Travers Smith saw its revenue dip slightly in the financial year ending 30 June, according to its provisional results, despite surpassing the £200m barrier for a second consecutive year.
Turnover fell 2% to £210m, while profit slipped just under 4% to £74.1m, though the firm pointed out turnover was still up 6% over the past two years. Profit per full equity partner remained steady at £1.3m, while revenue per lawyer increased by 6%.
The results contrast with those posted by many of its larger top 50 UK rivals, which have recorded healthy increases in revenue and profits, reflecting its traditional focus on the ultra-competitive field of private equity, where a host of US firms have been aggressively building their practices in recent years.
Travers Smith’s managing partner Edmund Reed, who is in his second term leading the firm, said: “These results demonstrate the resilience and underlying strength of our core business, even in a year marked by continued market volatility.
“Our focus on prioritising more profitable revenue in our strategic areas – transactions, disputes and investigations and complex advisory mandates – has continued to contribute strongly to the firm’s progress.”
He added: “Achieving these results is only possible thanks to the drive and expertise of our people and the trust we earn from our clients. We’re incredibly proud of our culture – it’s what makes us different and allows our teams to perform at their best for our clients.”
The firm highlighted a wide range of CSR and ESG initiatives it had undertaken, as well as the firm’s lateral hiring activity, which included closing its Paris office and opening in Brussels, along with two senior private equity hires and the arrival of insolvency and restructuring expert Mandip Englund as a partner. It also promoted nine lawyers to partner.
The firm’s clients include healthcare provider Assura and regular private equity clients Inflexion Partners and 65 Equity Partners, as well as Carlyle and Mitsubishi Estate.
It also represented Hewlett-Packard in the £700m quantum judgment against the estate of the late Michael Lynch, in the long-running litigation concerning HP’s purchase of Autonomy in 2011, having initially sought $5bn.

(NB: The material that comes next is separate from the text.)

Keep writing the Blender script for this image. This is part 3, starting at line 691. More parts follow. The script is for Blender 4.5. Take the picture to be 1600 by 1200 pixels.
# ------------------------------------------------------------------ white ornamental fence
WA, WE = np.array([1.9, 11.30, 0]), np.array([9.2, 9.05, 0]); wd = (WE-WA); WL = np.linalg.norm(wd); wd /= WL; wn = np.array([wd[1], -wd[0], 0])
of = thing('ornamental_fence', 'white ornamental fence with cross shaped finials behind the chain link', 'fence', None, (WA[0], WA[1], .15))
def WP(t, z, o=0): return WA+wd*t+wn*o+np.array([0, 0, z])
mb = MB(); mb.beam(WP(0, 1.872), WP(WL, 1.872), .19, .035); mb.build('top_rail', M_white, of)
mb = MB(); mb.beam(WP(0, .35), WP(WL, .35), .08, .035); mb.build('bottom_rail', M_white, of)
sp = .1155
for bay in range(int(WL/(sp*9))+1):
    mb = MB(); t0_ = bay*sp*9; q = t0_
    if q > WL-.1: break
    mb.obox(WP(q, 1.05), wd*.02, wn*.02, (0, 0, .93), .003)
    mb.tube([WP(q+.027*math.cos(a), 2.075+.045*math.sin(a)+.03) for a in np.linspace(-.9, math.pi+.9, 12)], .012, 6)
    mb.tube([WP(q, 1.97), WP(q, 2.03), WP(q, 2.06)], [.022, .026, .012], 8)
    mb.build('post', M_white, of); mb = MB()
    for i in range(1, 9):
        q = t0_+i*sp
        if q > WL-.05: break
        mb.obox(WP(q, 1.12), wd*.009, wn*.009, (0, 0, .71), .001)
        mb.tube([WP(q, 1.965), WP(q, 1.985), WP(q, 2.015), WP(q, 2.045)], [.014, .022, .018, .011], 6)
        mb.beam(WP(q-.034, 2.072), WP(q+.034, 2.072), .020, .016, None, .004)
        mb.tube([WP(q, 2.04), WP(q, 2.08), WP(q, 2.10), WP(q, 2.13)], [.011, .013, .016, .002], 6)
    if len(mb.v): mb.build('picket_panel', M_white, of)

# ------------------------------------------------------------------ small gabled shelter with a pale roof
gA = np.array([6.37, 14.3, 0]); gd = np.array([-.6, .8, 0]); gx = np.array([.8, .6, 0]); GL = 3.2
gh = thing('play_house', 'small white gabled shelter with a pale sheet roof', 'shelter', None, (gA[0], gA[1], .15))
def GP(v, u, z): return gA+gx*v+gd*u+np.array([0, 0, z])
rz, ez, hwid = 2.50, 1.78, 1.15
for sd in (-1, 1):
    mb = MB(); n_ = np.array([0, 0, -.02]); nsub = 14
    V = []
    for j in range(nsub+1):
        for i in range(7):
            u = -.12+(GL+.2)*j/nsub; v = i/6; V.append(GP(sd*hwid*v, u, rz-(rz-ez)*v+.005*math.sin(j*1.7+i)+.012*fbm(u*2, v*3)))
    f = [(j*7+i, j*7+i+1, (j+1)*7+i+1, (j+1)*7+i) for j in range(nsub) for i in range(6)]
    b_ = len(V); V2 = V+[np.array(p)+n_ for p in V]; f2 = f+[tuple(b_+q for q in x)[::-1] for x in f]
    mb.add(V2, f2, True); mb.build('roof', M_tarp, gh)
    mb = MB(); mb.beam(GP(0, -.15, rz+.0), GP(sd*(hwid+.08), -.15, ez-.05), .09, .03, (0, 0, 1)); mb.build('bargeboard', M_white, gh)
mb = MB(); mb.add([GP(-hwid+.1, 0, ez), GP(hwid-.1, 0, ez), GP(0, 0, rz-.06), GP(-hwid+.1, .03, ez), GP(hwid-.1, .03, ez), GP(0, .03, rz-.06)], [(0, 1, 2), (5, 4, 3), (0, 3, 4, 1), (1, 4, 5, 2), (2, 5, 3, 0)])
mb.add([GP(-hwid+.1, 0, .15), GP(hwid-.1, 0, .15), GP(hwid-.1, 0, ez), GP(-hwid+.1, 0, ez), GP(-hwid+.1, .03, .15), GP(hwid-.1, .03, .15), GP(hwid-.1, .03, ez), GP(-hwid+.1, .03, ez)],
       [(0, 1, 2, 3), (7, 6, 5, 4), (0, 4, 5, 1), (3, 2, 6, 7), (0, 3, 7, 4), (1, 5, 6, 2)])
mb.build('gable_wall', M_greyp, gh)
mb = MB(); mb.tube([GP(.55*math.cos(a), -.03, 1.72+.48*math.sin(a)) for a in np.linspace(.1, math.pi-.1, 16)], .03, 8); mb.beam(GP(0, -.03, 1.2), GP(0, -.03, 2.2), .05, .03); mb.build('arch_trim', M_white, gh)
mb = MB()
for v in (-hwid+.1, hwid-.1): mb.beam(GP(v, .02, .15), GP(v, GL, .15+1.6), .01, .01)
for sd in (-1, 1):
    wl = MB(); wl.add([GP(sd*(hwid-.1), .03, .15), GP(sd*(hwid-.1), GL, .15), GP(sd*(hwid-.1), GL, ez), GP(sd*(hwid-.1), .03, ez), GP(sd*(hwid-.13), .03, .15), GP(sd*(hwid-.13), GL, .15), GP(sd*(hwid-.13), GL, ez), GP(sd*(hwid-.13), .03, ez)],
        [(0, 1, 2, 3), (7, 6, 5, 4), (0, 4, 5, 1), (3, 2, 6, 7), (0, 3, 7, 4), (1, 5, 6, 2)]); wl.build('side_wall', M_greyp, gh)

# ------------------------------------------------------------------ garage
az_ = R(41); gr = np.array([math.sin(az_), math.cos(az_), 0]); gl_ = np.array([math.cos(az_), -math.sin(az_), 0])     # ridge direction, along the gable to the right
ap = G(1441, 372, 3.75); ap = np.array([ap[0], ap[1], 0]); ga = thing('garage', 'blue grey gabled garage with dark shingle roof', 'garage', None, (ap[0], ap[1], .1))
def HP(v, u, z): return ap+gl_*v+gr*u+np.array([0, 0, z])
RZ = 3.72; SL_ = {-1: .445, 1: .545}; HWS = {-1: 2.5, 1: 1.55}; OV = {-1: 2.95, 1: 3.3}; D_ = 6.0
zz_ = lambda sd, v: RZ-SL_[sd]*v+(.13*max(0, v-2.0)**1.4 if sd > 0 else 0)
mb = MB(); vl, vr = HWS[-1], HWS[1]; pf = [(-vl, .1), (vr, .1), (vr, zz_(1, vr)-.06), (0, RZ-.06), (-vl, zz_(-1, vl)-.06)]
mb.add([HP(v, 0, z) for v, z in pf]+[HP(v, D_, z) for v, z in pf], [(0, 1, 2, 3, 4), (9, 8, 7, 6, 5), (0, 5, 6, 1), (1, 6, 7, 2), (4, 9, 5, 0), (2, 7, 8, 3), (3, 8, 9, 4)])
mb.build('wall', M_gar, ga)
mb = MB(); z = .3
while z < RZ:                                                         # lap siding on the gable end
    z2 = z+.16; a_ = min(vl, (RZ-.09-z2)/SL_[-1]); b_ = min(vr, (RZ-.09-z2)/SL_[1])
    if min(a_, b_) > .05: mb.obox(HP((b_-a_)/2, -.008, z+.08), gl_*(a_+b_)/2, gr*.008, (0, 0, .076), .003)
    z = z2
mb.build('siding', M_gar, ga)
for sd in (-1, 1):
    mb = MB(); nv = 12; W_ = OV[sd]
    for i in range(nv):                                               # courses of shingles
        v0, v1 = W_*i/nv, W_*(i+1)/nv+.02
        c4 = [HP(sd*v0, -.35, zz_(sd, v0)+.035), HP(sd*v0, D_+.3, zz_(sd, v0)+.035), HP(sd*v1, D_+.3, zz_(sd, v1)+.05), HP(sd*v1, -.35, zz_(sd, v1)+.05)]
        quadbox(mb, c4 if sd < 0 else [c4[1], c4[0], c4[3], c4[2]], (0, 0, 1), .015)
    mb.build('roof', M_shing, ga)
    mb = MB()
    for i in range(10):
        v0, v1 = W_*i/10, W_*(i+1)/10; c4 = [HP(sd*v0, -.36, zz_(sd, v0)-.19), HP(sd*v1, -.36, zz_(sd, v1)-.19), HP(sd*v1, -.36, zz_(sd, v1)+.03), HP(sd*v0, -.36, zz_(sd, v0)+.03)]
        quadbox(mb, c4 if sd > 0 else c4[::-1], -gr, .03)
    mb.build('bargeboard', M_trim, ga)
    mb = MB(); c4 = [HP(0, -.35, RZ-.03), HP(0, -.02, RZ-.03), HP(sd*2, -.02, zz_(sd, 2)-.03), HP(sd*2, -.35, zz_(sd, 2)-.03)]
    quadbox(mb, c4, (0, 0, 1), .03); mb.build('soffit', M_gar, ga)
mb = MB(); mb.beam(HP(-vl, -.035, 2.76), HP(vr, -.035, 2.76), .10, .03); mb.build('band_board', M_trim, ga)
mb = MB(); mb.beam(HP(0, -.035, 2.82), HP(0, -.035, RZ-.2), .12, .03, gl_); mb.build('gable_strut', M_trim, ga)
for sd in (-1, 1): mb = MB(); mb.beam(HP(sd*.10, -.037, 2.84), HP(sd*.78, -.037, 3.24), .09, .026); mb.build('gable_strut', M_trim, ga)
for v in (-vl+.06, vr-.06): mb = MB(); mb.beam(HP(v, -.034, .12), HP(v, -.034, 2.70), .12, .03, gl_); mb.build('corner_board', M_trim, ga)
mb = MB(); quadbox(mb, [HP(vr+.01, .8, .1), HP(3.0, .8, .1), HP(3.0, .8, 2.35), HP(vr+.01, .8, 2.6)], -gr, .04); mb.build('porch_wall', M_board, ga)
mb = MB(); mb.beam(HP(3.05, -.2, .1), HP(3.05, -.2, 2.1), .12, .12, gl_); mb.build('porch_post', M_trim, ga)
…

Travers Smith’s senior partner Andrew Gillen said: “Despite continued turbulence across the world and choppy economic and market conditions, we have achieved a great deal over the past year to maintain our strong position. I feel a real sense of energy and optimism across the firm as we move quickly to address our clients’ needs in a fast-changing world.
He concluded: “We have shown resilience and adaptability in a tough market, and we’ll continue our focus on transactional markets, disputes and complex advisory work. With our reputation, deep understanding and focused approach, I truly believe we are well placed to capitalise on developing market trends to deliver sustainable growth.”